Toro Bravo units are equipped with two bunks, a queen-sized bed, a stainless-steel shower and a kitchen. In other words, nearly everything you might find in a regular RV, just more industrial grade.

“It is something that is meant to get dirty and to get hosed out,” Rohrer says. “Our slogan is ‘work, play, explore.’ We want to attract not only people who want to use it as an RV, but this truck is modular and the back is open. So if you are a rancher, if you are a remote worker, if you are a contractor or an electrician or a plumber, if you are in the movie business and you are a cameraman, you can use this vehicle during the week for work, and in 10 minutes get all your work stuff out and load up your camping stuff, and you are off for the wilderness.”


Rohrer believes the RV industry has an opportunity to expand its sales and customer base. As he sees it, when campers are offered the chance to use an RV as a work truck as well, it offers significant tax advantages. This opens the door for the industry to capitalize on the significant numbers of people who might be able to use it for their trade as well as for recreation.

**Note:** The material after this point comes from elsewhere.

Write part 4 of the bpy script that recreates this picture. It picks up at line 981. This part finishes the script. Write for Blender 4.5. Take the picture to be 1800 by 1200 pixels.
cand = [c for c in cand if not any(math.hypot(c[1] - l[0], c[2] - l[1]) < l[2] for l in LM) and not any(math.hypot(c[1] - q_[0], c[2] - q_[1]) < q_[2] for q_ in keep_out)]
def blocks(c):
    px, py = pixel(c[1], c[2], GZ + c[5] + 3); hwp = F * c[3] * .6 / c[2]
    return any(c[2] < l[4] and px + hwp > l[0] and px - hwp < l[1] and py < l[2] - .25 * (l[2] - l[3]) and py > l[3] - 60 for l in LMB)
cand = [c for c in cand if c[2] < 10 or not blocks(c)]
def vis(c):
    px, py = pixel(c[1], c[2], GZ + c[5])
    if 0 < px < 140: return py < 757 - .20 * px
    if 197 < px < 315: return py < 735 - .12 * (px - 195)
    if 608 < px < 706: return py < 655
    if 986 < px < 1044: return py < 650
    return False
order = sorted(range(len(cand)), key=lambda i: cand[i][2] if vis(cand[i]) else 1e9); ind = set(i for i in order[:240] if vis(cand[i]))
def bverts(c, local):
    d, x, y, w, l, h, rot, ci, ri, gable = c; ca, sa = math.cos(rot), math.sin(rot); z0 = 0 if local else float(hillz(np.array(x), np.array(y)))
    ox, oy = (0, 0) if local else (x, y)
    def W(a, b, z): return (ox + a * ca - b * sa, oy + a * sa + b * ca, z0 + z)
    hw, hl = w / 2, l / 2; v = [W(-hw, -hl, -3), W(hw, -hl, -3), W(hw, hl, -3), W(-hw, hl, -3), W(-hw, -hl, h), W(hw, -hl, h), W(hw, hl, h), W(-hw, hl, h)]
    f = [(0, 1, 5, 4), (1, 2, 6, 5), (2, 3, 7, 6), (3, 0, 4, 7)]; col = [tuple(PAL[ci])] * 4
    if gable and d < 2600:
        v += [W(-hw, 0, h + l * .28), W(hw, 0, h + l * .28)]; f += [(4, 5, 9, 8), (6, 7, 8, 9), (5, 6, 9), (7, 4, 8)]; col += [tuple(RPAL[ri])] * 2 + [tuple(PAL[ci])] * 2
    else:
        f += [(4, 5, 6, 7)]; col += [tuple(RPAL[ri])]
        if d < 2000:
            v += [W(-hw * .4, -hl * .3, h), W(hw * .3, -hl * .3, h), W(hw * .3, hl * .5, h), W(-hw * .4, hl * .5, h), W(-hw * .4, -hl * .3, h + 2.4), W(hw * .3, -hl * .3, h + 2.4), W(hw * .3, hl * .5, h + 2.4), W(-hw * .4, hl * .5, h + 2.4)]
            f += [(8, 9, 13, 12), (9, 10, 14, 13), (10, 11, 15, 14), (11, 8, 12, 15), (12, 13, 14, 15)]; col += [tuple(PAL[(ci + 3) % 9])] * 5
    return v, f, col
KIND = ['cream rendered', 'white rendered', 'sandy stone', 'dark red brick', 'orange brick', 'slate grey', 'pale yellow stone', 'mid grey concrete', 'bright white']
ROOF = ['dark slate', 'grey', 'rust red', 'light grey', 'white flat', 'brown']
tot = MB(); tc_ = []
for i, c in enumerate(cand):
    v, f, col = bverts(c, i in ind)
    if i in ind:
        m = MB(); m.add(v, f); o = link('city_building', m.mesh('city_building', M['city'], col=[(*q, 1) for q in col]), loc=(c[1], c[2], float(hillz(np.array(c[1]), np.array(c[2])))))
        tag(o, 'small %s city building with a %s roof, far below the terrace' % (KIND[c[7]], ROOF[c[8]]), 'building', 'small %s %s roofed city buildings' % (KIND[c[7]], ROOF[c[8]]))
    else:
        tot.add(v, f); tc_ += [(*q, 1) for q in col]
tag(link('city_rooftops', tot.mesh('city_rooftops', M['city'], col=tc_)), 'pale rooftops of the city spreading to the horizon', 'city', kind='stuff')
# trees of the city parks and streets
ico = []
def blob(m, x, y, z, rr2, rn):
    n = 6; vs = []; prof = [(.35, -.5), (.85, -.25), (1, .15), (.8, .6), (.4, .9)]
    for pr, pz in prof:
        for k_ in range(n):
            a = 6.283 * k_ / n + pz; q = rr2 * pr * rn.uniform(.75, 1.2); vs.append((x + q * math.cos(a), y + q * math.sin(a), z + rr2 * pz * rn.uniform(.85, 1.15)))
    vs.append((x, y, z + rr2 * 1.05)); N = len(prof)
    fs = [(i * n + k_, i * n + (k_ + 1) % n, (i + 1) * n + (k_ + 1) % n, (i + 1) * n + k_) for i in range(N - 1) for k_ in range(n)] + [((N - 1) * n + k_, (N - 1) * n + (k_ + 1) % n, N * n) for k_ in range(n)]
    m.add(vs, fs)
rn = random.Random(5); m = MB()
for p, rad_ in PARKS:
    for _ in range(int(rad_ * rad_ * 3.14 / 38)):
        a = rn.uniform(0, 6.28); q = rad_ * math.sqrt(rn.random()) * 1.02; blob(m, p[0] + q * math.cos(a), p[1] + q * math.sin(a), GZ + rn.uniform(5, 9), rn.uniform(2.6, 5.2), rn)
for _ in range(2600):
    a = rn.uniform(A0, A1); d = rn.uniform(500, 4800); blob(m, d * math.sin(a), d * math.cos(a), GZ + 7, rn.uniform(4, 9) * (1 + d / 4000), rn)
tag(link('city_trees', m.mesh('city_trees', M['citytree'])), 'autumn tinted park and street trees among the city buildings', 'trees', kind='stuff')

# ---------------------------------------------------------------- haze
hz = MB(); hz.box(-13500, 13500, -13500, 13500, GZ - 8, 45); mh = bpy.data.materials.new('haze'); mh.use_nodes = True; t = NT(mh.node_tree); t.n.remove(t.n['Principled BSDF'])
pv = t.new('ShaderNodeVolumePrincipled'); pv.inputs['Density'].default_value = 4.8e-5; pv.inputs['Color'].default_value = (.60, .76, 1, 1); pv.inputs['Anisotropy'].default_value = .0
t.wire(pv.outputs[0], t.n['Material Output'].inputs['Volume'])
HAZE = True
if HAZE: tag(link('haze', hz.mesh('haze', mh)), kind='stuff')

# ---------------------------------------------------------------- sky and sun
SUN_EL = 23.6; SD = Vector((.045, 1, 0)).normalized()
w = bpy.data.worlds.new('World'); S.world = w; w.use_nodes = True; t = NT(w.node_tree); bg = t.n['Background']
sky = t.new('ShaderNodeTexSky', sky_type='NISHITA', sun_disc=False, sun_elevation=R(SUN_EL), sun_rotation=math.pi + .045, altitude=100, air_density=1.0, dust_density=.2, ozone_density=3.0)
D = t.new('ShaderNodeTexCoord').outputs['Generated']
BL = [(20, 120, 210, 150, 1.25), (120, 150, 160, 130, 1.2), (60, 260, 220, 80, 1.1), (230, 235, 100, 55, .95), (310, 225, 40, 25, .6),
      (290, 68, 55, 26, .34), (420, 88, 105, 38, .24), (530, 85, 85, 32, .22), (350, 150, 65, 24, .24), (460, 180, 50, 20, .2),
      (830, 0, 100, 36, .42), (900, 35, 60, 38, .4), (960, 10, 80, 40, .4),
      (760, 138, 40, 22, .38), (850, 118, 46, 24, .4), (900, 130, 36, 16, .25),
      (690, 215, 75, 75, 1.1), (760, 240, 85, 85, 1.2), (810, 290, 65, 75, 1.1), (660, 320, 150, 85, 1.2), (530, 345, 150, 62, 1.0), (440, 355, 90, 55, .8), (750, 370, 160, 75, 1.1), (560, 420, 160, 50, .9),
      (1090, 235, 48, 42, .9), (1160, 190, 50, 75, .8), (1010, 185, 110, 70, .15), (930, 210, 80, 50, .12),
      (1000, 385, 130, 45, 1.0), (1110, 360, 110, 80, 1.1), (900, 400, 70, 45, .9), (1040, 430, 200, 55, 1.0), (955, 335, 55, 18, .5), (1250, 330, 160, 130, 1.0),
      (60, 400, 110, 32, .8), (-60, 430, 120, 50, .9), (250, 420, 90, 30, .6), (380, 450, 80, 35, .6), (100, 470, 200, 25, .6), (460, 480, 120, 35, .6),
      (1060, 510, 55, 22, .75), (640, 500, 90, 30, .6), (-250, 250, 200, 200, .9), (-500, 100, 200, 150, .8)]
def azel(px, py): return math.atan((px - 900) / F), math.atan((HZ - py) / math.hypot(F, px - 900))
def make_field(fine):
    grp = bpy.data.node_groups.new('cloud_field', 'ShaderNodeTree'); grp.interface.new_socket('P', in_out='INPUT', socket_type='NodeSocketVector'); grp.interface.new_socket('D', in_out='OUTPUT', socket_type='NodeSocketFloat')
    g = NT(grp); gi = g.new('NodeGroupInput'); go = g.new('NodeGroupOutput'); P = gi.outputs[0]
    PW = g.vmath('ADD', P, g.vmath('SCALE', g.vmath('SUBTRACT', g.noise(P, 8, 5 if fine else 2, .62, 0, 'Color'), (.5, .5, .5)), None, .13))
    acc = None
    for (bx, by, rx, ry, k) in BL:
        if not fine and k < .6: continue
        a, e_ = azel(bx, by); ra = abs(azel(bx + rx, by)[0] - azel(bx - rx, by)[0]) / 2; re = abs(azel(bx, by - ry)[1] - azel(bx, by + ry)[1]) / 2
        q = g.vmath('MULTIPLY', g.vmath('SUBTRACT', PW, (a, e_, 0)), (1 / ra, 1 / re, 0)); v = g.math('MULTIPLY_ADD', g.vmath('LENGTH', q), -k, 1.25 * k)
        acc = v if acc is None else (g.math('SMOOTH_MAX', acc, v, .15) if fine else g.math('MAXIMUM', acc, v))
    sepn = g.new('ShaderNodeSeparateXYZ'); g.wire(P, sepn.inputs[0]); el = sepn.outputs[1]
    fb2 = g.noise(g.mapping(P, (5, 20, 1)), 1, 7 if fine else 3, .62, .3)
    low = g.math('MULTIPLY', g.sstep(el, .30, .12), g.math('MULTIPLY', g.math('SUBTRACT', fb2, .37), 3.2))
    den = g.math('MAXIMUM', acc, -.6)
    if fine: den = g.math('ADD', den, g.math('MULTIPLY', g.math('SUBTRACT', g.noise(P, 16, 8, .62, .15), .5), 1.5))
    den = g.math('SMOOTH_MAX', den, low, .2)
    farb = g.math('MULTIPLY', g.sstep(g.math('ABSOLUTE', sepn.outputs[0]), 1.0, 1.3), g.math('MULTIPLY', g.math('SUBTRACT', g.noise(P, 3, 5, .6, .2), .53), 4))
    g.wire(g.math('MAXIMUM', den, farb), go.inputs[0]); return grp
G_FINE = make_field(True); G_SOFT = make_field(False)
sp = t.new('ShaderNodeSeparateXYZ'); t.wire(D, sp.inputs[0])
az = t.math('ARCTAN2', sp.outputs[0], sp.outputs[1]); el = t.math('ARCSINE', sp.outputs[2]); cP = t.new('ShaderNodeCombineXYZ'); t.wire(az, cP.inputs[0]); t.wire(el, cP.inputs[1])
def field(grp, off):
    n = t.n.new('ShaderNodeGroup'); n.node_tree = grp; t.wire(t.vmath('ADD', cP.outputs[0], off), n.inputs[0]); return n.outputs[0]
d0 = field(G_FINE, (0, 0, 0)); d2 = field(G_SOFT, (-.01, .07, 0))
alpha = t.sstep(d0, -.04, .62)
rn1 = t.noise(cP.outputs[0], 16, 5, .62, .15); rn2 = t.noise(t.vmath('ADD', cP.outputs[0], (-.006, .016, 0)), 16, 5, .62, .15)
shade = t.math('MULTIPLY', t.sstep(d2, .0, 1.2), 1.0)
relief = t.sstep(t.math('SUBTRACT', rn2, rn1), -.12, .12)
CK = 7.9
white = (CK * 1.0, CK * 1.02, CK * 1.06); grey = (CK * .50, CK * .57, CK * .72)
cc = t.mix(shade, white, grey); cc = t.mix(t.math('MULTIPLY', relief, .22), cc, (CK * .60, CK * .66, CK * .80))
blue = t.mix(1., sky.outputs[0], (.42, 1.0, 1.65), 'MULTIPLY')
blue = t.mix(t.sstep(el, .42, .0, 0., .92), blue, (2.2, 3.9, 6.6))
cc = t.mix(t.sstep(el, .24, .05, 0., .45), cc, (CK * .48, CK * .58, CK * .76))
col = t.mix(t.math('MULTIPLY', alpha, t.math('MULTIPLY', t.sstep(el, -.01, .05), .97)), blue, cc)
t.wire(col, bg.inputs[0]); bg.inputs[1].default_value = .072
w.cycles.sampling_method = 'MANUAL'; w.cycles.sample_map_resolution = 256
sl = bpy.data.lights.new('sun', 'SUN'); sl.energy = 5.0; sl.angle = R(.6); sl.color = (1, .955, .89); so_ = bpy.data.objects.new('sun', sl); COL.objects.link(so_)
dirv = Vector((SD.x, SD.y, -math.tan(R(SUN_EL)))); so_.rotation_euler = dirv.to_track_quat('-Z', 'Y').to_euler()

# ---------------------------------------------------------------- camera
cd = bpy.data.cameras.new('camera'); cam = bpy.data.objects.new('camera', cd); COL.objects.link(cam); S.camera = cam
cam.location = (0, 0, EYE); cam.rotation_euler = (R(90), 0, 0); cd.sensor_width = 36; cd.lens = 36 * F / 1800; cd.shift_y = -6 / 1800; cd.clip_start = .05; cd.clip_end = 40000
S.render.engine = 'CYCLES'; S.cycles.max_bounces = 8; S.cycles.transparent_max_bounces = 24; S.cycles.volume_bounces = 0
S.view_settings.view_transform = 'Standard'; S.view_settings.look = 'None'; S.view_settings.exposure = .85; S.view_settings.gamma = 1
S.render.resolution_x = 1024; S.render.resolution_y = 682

Rohrer notes the industry has been “making RVs bigger, better and prettier for decades,” but he sees the future differently. He believes RVs such as his will “future-proof” the industry and attract a younger crowd.

“Roush will be making our vehicles in Michigan in the first quarter of 2024, and we are happy to work with them,” Rohrer says. “For this kind of vehicle, it is a natural, because it is military grade, built to last. We anticipate building between 100 to 400 vehicles our first year, and it will go up from there.”

Toro Bravo won’t offer options for the 2024 model, but plans to do so in the future.

“Our kitchen cart is 3D printed and virtually indestructible, but that does not mean we could not bring about changes very quickly,” Rohrer says. “You can create different iterations in 3D print, and based on what we learn this year, we may want to offer options later.”

A Class of Its Own

Rohrer is in the early stages of establishing a network of dealers. The launch of the drivable prototype was held at the Los Angeles Auto Show on Nov. 17. Then, he says, it will be offered to “influencers” from rock-climbing clubs, motocross aficionados, skiers and others to use and review.

“We are excited to let prospective customers give it a try,” Rohrer says.

Toro Bravo will appeal to people all over the country, Rohrer predicts.

“It will be big in Florida and in Texas where there are ranchers who live maybe two hours from a town who could use this for work. The South will be really good for us. The hunting and fishing crowd could find this kind of perfect for them. We are getting good response from Wisconsin and Michigan, because it can haul a snowmobile.”

Toro Bravos are built on top of a Ford truck, a favorite of Rohrer’s. The prototype is built on a F-550, but the company will shift down to an F-450, which he thinks is a better fit.

“Ford is a proven platform that has a long history of trucks that don’t break,” Rohrer says. “It was our job to make sure that the habitat could match the specs as far as durability. That has been our inspiration to do this right, because of the Ford platform.”

Technically, Toro Bravos are a Class C, but Rohrer views his vehicles as an entirely new category. He predicts there will be copycats, but that may be a good thing because it will likely spur innovation.

“There is lot of room out there for companies like us,” he says. “We are kind of a hybrid. We are trying to be accessible and affordable to more people. We are excited to help people get out and have fun, and to go further and deeper than they have ever been able to before. We want to be another option.”